Thing is, they work great on my desktop browsers when I have
@media and (max-width: somethingsmall) {
special stuff for when it’s small;
}
in my CSS sheet.
However after flipping through this awesome set of slides by Bryan Reiger I thought I would also try to do it “backwards”: mobile first, then progressively enhance for desktop.
Since many mobiles don’t support media queries, the idea is to have a sort of default stylesheet with stuff that would work on mobile, then use media queries to call another stylesheet for Desktop with more background images and widths and floats and things.
So I tried that:
<link rel="stylesheet" type="text/css" media="screen, projection, handheld" href="scooter.css">
<link rel="stylesheet" type="text/css" media="screen and (min-width: 600px)" href="desktop.css">
I’ve done various permutations of this. Nothing works in my desktop browsers… it’s like they’re acting like IE, just loading the desktop.css regardless of device width (and I’ve tried it with and without the “device” part (min-device-width) and also without the
<meta name=“viewport” content=“width=device-width”>
meta tag I’ve got as well. Also, strangely, within a single stylesheet things are not cascading correctly (when they did when I just had @media in the stylesheet instead of in the link tag), such as
a:visited
is overriding
form label a
Since I’m busy redoing these pages and am actively working on them, I’m not keeping my code this way. It would be nice if it worked on many mobiles but it’s essential that it works on the desktop, and right now my desktop browsers are having trouble with media=“something” .

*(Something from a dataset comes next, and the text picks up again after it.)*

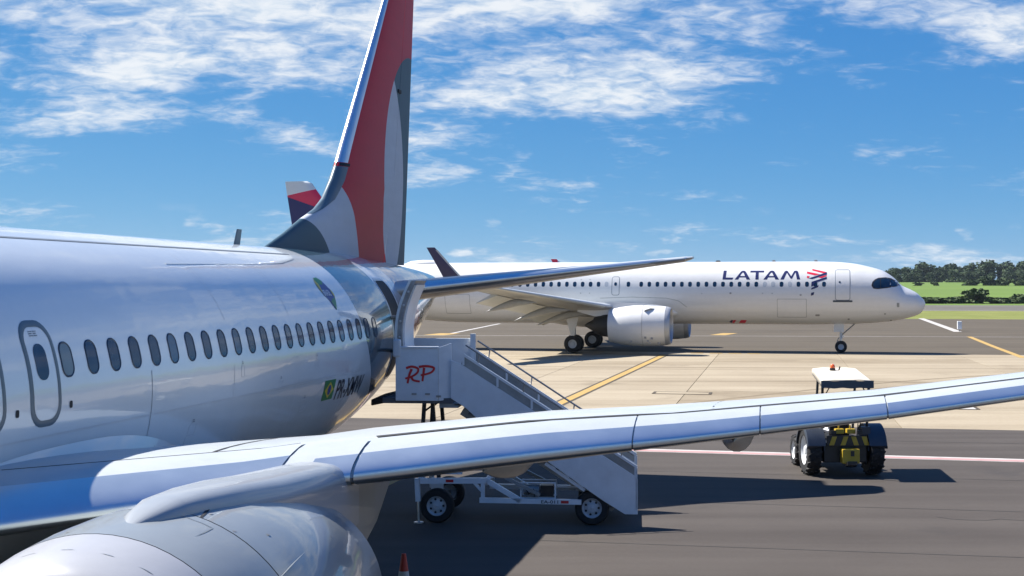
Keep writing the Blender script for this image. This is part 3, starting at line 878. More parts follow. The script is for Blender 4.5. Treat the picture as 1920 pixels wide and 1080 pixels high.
for z in [6.87, 6.94]:
    le = interp(FLE, z)[0]; te = interp(FTE, z)[0]
    rings.append([(s * (fin_half(f, z, le, te) + .007), le + (te - le) * f - (.01 if f == 0 else 0), z) for s, f in ((1, .07), (1, .03), (1, .008), (0, 0), (-1, .008), (-1, .03), (-1, .07))])
mb.loft(rings, closed=False); mb.build('fin_joint', M['dark'], near)
mb = MB().span((-.16, 32.05, 8.98), (.16, 32.3, 9.06)).build('rudder_hinge', M['dark'], near)

# horizontal stabilizers
for sd in (1, -1):
    st = Foil([(.3, 26.55, 4.4, 4.11, .12, -1), (1.0, 27.0, 4.0, 4.20, .12, -1), (7.0, 30.9, 1.25, 4.95, .10, -1), (7.18, 31.2, .8, 4.99, .07, -1)], sd, -.004)
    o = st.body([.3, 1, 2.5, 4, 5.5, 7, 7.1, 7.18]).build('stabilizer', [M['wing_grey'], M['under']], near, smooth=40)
    st.shell(1.6, 7.05, .05, .055, .006, k=6).build('stabilizer_leading_edge', M['bare'], o, smooth=60)

# wings
WR = [(1.5, 10.0, 8.1, 2.28, .075, 2.4), (1.95, 10.35, 7.7, 2.30, .075, 2.4), (4.0, 12.25, 5.85, 2.46, .075, 2.2), (4.6, 12.62, 5.5, 2.52, .085, 2.0), (6.6, 13.68, 4.7, 2.70, .098, 1.9), (8.0, 14.42, 4.2, 2.80, .082, 1.9), (10.2, 15.56, 3.55, 2.985, .070, 1.8),
      (13.5, 17.3, 2.6, 3.34, .08, 1.2), (17.0, 19.15, 1.55, 3.68, .08, .6)]
for sd in (1, -1):
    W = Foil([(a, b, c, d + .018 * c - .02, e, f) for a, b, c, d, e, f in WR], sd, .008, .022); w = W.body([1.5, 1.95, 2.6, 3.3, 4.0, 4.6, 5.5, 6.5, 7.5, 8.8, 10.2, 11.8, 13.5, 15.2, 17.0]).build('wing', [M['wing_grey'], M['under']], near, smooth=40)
    js = [5.02, 7.58, 8.86, 10.22, 13.4, 16.6]
    for a, b in zip(js, js[1:]):
        W.shell(a + .008, b - .008, .035, .125, .012, split=.055, k=6).build('slat', [M['bare'], M['wing_grey']], w, smooth=60)
    W.shell(4.62, 5.0, .04, .12, .014, split=.05, k=3).build('slat_fairing', [M['bare'], M['wing_grey']], w, smooth=60)
    W.shell(2.0, 4.35, .03, .16, .010, split=.085, k=6).build('inboard_slat', [M['bare'], M['wing_grey']], w, smooth=60)
    W.line([(5.03, .145), (16.6, .145)], .13, off=.005).build('slat_gap', M['dark'], w)
    W.line([(2.0, .168), (4.3, .168)], .05, off=.005).build('slat_gap', M['dark'], w)
    for v in (3.55, 8.35, 12.4): W.line([(v, .16), (v + .1, .6)], .03, off=.004).build('skin_joint', M['dark'], w)
    W.line([(4.4, .62), (16, .66)], .02, off=.004).build('spoiler_gap', M['seam'], w)
    # winglet: upper and lower blade
    mb = MB(); F2 = [(17.0, 19.15, 1.55, 3.73), (17.35, 19.5, 1.35, 3.83), (17.6, 19.95, 1.1, 4.15), (17.85, 20.6, .75, 5.1), (18.0, 21.2, .4, 6.0)]
    mb.loft([[(sd * (v + dx * .03), u + c * f, z + .04 * g) for f, dx, g in ((0, 0, 0), (.3, 1, 1), (1, 0, 0), (.3, -1, -1))] for v, u, c, z in F2]); mb.build('winglet', M['white'], w, smooth=50)
    mb = MB(); F3 = [(17.2, 19.5, 1.2, 3.77), (17.6, 20.1, .8, 3.4), (17.9, 20.6, .4, 2.85)]
    mb.loft([[(sd * (v + dx * .03), u + c * f, z) for f, dx in ((0, 0), (.3, 1), (1, 0), (.3, -1))] for v, u, c, z in F3]); mb.build('winglet', M['white'], w, smooth=50)
    for v, u0, zt, ln in ((5.95, 14.5, 2.38, 3.6), (8.55, 15.9, 2.6, 3.2), (12.9, 17.9, 3.28, 2.2)):
        canoe((sd * v, u0, zt), ln, .44, .56 if v < 10 else .3, .25).build('flap_fairing', M['under'], w, smooth=50)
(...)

Am I misunderstanding how these work when called via a link tag ?? I should be triggering different styles based on my browsers’ widths right??
Otherwise, I’ll have to ignore what I learned in the awesome slide show because all of my sites are so far desktop-first, mobile-second (if a site works on mobile but not on desktop it’s not allowed… if it works on desktop but breaks on mobile that is considered acceptable by the boss).